-- Begin Supplied information --

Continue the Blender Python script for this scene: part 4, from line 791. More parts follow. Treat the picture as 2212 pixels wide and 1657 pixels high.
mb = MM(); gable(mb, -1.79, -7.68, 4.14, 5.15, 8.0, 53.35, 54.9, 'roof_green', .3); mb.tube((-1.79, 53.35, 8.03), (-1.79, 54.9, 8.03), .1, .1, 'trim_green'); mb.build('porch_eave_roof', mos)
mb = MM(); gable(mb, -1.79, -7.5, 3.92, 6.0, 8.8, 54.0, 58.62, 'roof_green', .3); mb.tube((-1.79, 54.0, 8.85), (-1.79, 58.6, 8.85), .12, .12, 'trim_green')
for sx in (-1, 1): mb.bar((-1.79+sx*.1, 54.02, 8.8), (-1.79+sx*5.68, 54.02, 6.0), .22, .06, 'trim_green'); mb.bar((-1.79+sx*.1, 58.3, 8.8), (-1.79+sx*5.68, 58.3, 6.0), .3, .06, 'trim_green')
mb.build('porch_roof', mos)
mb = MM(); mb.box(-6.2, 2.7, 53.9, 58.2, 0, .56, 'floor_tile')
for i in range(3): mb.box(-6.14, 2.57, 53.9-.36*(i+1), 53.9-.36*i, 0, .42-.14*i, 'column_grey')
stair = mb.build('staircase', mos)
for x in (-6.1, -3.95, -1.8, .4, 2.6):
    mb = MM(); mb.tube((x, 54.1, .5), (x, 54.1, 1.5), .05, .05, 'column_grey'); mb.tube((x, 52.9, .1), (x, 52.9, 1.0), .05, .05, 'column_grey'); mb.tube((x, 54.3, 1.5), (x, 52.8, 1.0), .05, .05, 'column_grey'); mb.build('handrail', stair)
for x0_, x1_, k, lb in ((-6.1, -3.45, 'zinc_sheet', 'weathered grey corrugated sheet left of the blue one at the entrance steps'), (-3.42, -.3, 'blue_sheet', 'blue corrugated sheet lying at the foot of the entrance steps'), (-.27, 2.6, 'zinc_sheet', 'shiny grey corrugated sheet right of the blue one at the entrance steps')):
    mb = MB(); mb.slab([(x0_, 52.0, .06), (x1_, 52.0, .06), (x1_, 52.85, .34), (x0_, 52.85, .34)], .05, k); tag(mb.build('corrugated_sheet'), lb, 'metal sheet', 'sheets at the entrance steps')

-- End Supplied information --

§ Problem requirements
The listing above should be transcribed in full, exactly as written.

§ Task solution
Continue the Blender Python script for this scene: part 4, from line 791. More parts follow. Treat the picture as 2212 pixels wide and 1657 pixels high.
mb = MM(); gable(mb, -1.79, -7.68, 4.14, 5.15, 8.0, 53.35, 54.9, 'roof_green', .3); mb.tube((-1.79, 53.35, 8.03), (-1.79, 54.9, 8.03), .1, .1, 'trim_green'); mb.build('porch_eave_roof', mos)
mb = MM(); gable(mb, -1.79, -7.5, 3.92, 6.0, 8.8, 54.0, 58.62, 'roof_green', .3); mb.tube((-1.79, 54.0, 8.85), (-1.79, 58.6, 8.85), .12, .12, 'trim_green')
for sx in (-1, 1): mb.bar((-1.79+sx*.1, 54.02, 8.8), (-1.79+sx*5.68, 54.02, 6.0), .22, .06, 'trim_green'); mb.bar((-1.79+sx*.1, 58.3, 8.8), (-1.79+sx*5.68, 58.3, 6.0), .3, .06, 'trim_green')
mb.build('porch_roof', mos)
mb = MM(); mb.box(-6.2, 2.7, 53.9, 58.2, 0, .56, 'floor_tile')
for i in range(3): mb.box(-6.14, 2.57, 53.9-.36*(i+1), 53.9-.36*i, 0, .42-.14*i, 'column_grey')
stair = mb.build('staircase', mos)
for x in (-6.1, -3.95, -1.8, .4, 2.6):
    mb = MM(); mb.tube((x, 54.1, .5), (x, 54.1, 1.5), .05, .05, 'column_grey'); mb.tube((x, 52.9, .1), (x, 52.9, 1.0), .05, .05, 'column_grey'); mb.tube((x, 54.3, 1.5), (x, 52.8, 1.0), .05, .05, 'column_grey'); mb.build('handrail', stair)
for x0_, x1_, k, lb in ((-6.1, -3.45, 'zinc_sheet', 'weathered grey corrugated sheet left of the blue one at the entrance steps'), (-3.42, -.3, 'blue_sheet', 'blue corrugated sheet lying at the foot of the entrance steps'), (-.27, 2.6, 'zinc_sheet', 'shiny grey corrugated sheet right of the blue one at the entrance steps')):
    mb = MB(); mb.slab([(x0_, 52.0, .06), (x1_, 52.0, .06), (x1_, 52.85, .34), (x0_, 52.85, .34)], .05, k); tag(mb.build('corrugated_sheet'), lb, 'metal sheet', 'sheets at the entrance steps')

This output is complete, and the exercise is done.